I say this with as much humility as it is possible to do so, I am very smart and ‘thinky’. I don’t mean that as a compliment. For a long time I’ve very much enjoyed the intellectual side of Christianity: Revelation, Apologetics, and ‘historical context of Jesus’. However, I’ve realized that I can’t say much if any of it has really helped to deepen my practical everyday faith. When it comes to the question of ‘doing what I liked’ vs ‘doing what I ought’ it falls squarely into the ‘what I liked’ bit.
I have a bad habit of playing devil’s advocate and perhaps occasionally destroying other people’s faith. With the self justification of ‘if their faith isn’t strong enough to survive questioning, then perhaps it’s not faith worth having.’ This is of course stupid, one does not treat a bud in the same way that one treats a fully grown and healthy plant. Rather than nurturing and helping others grow in faith, I can be a distraction. A cold snap to a faith that is at a tender and vulnerable age.
Recently, I’ve been coming more and more to the realization that while this sort of intellectual theorizing is useful and necessary (After all, one must be ready to give a reason for the faith we have) it is more often than not less than helpful in our daily decisions.
What good is it if I understand the precise meaning of the ontological argument if while doing so I cultivate in myself a haughty spirit? What use is Jesus’s resurrection if I forget to live my own life with love?
It is quite easy then to in a rush to defend the ‘core tenets of the faith’ that we forget how we act practically in the real world. To have our noses so stuck in a book that the book becomes blinders for the very real suffering around us. How we react to that is the practical and real Christianity that we have.
This is not to say that such thinky things are useless. They are not, the intellect must see that Christianity is reasonable and sensible to come. However, they are not what the daily walk of the Christian life is like. I certainly don’t spend several hours every day doubting God’s existence. I spend many more hours of my day interacting with people. Be it at work, at home with my family, or a short transaction with a cashier on my way home from work. I even interact with people by the way that I drive and park my car.
One might certainly scoff at thinking that how one parks one’s car is an interaction. However, consider this. At the moment that I write this my car is parked on the street at my sister’s house. Every single person who drives down the road must now interact with my car being parked there. It is a small interaction, but how you do anything is how you do everything. If I park selfishly, then others will have a harder time maneuvering around my vehicle whereas if I park it neatly then they will have an easier one.
What one must understand is that every interaction is the basis of our future relationship. But what relationship do I have with people who aren’t even my sister’s neighbors but people who live several houses down the street who I may very well never meet before I die? This is of course a natural perspective. We think of death as the end of our lives. However, if the Bible is to be trusted, it’s not. It’s a transition where we will be judged for our actions good and ill that we have done to others. Then through the finished work of Christ we will receive true immortality. We think of immortality for us, but not that the neighbor down the road is also someone for whom Christ died and is wooing to himself. Someone who will hopefully also be an immortal being.

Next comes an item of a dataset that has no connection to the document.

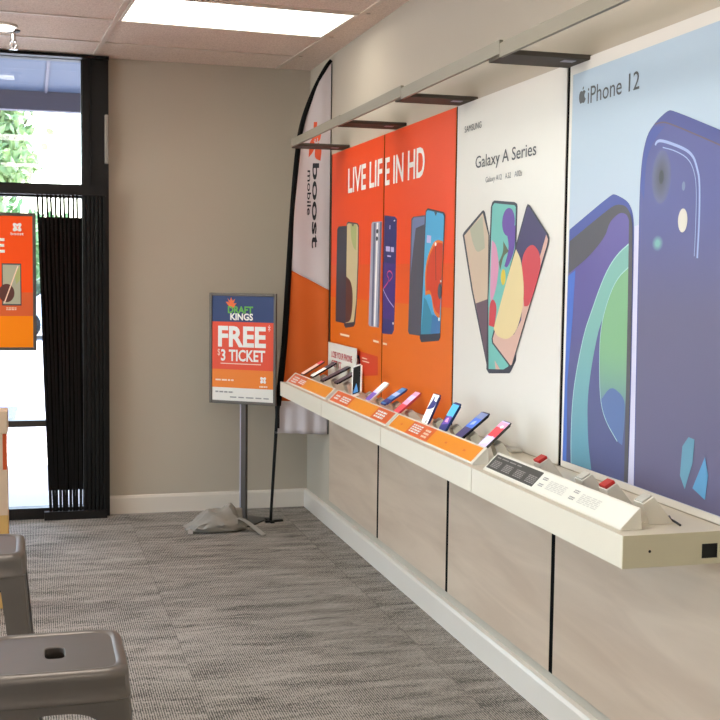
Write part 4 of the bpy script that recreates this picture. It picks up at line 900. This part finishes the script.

It may very well be that they will only drive by my car once and that will be it for our earthly encounters. However, in the vast reaches of eternity, it is almost certain that eventually we will meet again. Will we get off on the right foot because I was respectful of their use of the road or will it not because I was a jerk who made everyone drive around his poorly parked car?
What we must remember is that every touch echoes across eternity.
See thinky again. That is a very high and lofty statement. However, we must ground the lofty in “how do I act today?” A lofty statement of intention and vision does nothing if not firmly rooted in the ground of everyday life. How do I treat my siblings, partner, parents, children, friends, strangers? How do I cultivate and make virtue a habit in my day to day life?
I’m certainly far from perfect. I can be insular and inconsiderate. I can preach one thing and do the exact opposite a moment later. This is not because what I’m saying is untrue, but because I am a very imperfect man.
Every society has it’s high ideals. One might value power, order, and stability. In another, individuality and freedom of expression. In a third, philosophy. We observe two things, first that these high ideals are correct or good in some way. Second, that many fail to live up to the ideals that they claim to espouse. This doesn’t make the ideals wrong or bad, but that mere mortal men are incapable of living up to them.
Therefore, we must ask ourselves the grounding question. How does this impact my daily life, in what way am I living up to the ideals? In what way am I failing or selfish? By holding ourselves up to a standard, we see all of the ways that we don’t live up to it.
So I will leave you here with a question, “What is the practical daily impact of the Bible’s standard on your life?”